The Library’s External Services section was established in February 1971 on the demise of the Lending Library. This section facilitated inter-library loans to municipal libraries and oversaw the Country Borrowers Service for its final decade.

Some items from the Lending Library were taken into the research collection and in September 1991, the Library held a great book sale of the remaining lending collection.

Flint, A. (1991). State Library of Victoria, Great Book Sale, 7-8 September 1991. H92.458/9 ; H92.458/10

Everything changed for all libraries (and the world) with the advent of the World Wide Web. In 1997 we launched our first website and the catalogue became available outside the Library.

Our first website circa 1997-1999 with complex instructions for remote catalogue access!

Now our Library subscribes to a vast range of information databases of newspapers, journals, documents, music and video. These are available anywhere to any Victorian registered with the Library. We also have 80 guides helping you to get to the best sources of information for your research across many topics.
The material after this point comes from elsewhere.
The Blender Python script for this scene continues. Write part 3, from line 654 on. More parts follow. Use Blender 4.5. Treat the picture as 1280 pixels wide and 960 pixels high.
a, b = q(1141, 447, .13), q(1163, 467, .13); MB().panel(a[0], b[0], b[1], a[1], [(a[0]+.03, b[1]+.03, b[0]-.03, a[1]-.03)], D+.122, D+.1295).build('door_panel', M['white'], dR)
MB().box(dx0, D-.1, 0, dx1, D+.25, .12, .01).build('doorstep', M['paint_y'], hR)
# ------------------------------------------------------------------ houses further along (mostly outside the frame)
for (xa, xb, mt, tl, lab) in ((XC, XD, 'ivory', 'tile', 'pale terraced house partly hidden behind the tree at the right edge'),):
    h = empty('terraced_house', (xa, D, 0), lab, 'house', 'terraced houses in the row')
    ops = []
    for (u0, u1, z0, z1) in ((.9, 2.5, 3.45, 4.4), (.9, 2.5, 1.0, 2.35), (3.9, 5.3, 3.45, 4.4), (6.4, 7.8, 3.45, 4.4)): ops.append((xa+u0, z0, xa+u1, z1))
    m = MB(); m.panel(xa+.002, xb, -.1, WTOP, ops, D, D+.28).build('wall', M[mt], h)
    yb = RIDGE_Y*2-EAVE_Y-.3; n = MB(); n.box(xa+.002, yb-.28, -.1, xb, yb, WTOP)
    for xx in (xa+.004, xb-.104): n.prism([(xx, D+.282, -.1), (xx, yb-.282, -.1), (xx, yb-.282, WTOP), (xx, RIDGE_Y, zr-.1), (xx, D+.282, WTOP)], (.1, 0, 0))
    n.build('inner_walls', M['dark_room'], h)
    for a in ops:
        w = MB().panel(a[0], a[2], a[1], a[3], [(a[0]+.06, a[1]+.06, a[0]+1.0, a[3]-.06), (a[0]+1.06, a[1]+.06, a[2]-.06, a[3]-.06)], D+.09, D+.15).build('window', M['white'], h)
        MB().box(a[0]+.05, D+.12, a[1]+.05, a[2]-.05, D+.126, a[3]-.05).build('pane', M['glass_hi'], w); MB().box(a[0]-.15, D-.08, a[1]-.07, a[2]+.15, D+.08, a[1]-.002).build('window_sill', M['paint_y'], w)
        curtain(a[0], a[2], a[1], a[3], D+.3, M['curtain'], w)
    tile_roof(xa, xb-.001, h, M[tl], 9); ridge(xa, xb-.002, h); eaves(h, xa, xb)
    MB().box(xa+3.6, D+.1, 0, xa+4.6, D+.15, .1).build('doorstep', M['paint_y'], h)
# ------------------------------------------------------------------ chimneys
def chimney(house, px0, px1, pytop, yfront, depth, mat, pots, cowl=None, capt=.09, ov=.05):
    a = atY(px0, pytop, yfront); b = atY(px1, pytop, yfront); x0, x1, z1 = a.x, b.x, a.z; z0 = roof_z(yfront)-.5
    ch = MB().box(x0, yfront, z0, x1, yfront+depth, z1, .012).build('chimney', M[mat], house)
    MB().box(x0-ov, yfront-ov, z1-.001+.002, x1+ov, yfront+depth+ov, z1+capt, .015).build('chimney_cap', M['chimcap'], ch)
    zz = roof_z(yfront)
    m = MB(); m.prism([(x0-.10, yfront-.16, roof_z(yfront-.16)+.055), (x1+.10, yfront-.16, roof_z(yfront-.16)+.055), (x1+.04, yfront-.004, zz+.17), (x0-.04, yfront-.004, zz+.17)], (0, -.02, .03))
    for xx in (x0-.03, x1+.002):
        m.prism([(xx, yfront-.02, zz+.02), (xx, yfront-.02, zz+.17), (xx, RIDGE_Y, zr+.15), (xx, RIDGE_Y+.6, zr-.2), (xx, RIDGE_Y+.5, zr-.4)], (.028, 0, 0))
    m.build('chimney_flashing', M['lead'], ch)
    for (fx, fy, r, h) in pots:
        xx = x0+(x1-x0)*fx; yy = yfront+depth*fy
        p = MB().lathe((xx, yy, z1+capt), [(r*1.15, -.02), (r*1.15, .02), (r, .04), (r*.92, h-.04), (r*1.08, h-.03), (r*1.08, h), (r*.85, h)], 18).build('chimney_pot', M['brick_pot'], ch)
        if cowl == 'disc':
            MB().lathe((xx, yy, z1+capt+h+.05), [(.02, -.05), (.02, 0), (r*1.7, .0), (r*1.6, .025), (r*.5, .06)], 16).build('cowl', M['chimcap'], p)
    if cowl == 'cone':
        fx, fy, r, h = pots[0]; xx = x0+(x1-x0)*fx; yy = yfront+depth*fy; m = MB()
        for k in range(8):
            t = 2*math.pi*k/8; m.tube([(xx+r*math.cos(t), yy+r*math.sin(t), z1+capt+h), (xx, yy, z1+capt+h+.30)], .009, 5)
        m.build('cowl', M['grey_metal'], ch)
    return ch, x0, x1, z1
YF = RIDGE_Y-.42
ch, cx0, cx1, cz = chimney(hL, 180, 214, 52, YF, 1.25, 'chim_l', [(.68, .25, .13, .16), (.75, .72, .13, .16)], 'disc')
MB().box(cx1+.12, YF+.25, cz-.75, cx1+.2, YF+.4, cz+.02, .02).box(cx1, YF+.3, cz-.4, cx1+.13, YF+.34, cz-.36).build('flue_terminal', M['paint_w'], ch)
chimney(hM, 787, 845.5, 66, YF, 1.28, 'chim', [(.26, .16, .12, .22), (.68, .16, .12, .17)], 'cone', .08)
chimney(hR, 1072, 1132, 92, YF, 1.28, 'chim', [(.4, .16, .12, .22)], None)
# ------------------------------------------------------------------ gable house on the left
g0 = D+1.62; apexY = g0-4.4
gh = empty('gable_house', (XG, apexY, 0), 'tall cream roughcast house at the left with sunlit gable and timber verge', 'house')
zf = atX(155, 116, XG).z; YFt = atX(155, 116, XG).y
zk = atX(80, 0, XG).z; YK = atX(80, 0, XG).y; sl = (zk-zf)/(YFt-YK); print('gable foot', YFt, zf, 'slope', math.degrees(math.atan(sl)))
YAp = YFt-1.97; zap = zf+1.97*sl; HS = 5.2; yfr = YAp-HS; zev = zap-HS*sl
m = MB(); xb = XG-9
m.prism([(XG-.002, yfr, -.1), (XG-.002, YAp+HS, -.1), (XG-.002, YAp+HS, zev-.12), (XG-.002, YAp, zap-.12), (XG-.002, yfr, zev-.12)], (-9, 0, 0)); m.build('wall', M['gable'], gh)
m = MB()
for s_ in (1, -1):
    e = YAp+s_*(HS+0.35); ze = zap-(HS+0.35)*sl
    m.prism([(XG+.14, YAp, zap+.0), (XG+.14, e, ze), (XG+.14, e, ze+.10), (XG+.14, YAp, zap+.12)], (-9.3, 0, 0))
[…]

We have an online research service provided by our librarians, available anywhere, anytime. Many of the books we have purchased over the last decade are available as ebooks.

Our Library also has a very active digitising program, providing online access to many of our rare and fragile items for everyone. This includes print items and vast collections of images.

Ultimately the measures of any research library are resources of great depth, breadth and substance, available as widely as possible, and supported by expert advice, giving access to information, knowledge and culture. It is something the Library has always aimed to provide. We continue to pursue that aim now, in ways unimaginable in 1856.


  1. On lending libraries Redmond Barry Barry, R. (1877). Two papers read by Sir Redmond Barry, at the Conference of Librarians, held at The London Institution, October, 1877. London: G. Norman and Son, Printers. p. 13
  2. ibid p. 11
  3. Lending branch at the Public Library’, 24 April 1883, p. 6
  4. Dark Thoughts in the Library Meanjin June 1960 pp. 221-222

This article has 4 comments

  1. A Travelling Library book box from the State Library fetched up in Moe or nearby when the service ceased in 1965, abandoned by head office, and is now residing with a Mechanics’ Library book collection at the Old Gippstown Museum at Moe. I feel sure I took a photo of it, but it cannot be found, unfortunately.

  2. I well remember the old lending library in what is now the Mr Tulk Café. When I came from Sydney to live and work in Dandenong in the 1960s, the town, as it then was, had no public library. I couldn’t believe it, having frequented municipal libraries in Sydney from a child. Despite its small size and limited collection, the old lending library off Lonsdale Street was an oasis of knowledge in the cultural desert of Melbourne’s outer suburbs in the 1960s and 70s..

  3. A fascinating history.Thank you

  4. I remember as a teenager in Ballarat going to the railway station on a regular basis to pick up my box of books sent up by the Lending Library, reading avidly, and then going back to the station to return them together with my next order. What a fantastic service for a family that couldn’t afford to buy books.